Spatial Multiplexing in Near-Field Line-of-Sight MIMO Communications: Paraxial and Non-Paraxial Deployments

Abstract

Sixth generation (6G) wireless networks are envisioned to include aspects of energy footprint reduction (sustainability), besides those of network capacity and connectivity, at the design stage. This paradigm change requires radically new physical layer technologies. Notably, the integration of large-aperture arrays and the transmission over high frequency bands, such as the sub-terahertz spectrum, are two promising options.
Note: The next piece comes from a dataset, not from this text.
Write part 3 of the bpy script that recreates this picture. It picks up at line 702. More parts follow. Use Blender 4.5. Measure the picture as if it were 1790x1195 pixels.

In many communication scenarios of practical interest, the use of large antenna arrays in the sub-terahertz frequency range often results in short-range transmission distances that are characterized by line-of-sight channels, in which pairs of transmitters and receivers are located in the (radiating) near field of one another. These features make the traditional designs, based on the far-field approximation, for multiple-input multiple-output (MIMO) systems sub-optimal in terms of spatial multiplexing gains. To overcome these limitations, new designs for MIMO systems are required, which account for the spherical wavefront that characterizes the electromagnetic waves in the near field, in order to ensure the highest spatial multiplexing gain without increasing the power expenditure. In this paper, we introduce an analytical framework for optimizing the deployment of antenna arrays in line-of-sight channels, which can be applied to paraxial and non-paraxial network deployments. In the paraxial setting, we devise a simpler analytical framework, which, compared to those available in the literature, provides explicit information about the impact of key design parameters. In the non-paraxial setting, we introduce a novel analytical framework that allows us to identify a set of sufficient conditions to be fulfilled for achieving the highest spatial multiplexing gain. The proposed designs are validated with numerical simulations.